Afin de n’être pas surpris avant son départ, il fit mettre dans la ruella de son lit un coffre rempli d’armes à feu,- Il se fit faire de petits pistolets d’invention nouvelle , pour porter toujours sur lui, sans qu’on les pût voir ; et il commanda à un fameux ouvrier français de lui faire, pour sa chambre, une serrure à secret, qui ne se pût ouvrir que par dedans. Philippe, instruit et alarmé des précautions qu’il prenait, résolut de s’assurer de sa personne. L’ouvrier de cette serrure extraordinaire trouva le moyen de l’ouvrir.

Le roi entra, pendant la nuit, dans la chambre de don Carlos. Le malheureux prince dormit si profondément, que le comte de Lerme put ôter, sans l’éveiller, les pistolets qu’il tenait sous son chevet ; il alla s’asseoir ensuite sur le coffre où étaient les armes à feu. Le prince ayant été éveillé avec peine, s’écria qu’il était mort. Le roi lui dit : Que tout ce qu’on faisait était pour son bien.

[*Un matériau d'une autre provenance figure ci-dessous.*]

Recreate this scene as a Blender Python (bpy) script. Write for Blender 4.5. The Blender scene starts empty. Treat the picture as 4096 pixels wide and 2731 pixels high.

Mais don Carlos, voyant qu’il se saisissait d’une tassette pleine de papiers, qui était sous son lit, entra dans un désespoir si furieux, qu’il se jeta tout nu dans un brasier, que ses gens avaient laissé allumé dans la cheminée, à cause du froid extrême qu’il faisait alors. Il fallut l’en tirer de force, et il parut inconsolable de n’avoir pas eu le temps de s’y étouffer. On démeubla d’abord sa chambre, et pour tout meuble, on n’y laissa qu’un méchant matelas, à terre. Aucun de ses officiers ne parut depuis en sa présence. On lui fit prendre un habit de deuil ; il ne fut plus servi que par des hommes vêtus de même. Le roi, ayant connu ses desseins et ses intelligences par les papiers dont il s’était saisi, lui fit faire son procès, et il fut (dit-on) condamné à mort.

On prétend qu’il se fit ouvrir les veines dans un bain ; d’autres disent qu’il fut empoisonné ou étranglé. Quelques auteurs ont cru que Philippe s’était porté à cette dure extrémité par un transport de jalousie. On dit qu’il découvrit que le prince aimait et était aimé de la reine Elisabeth, qui lui était destinée, et que son père avait prise pour lui-même. Ce qu’il y a de certain, c’est que celte princesse mourut empoisonnée peu de temps après, et que toute l’Europe crut alors que Philippe avait immolé sa femme et son fils à sa jalousie.

L’Histoire de don Carlos, par l’abbé de Saint-Réal, au lieu de débrouiller cette triste aventure, n’a servi qu’à l’obscurcir encore, parce qu’il s’est moins attaché à chercher la vérité, qu’à ourdir un roman intéressant.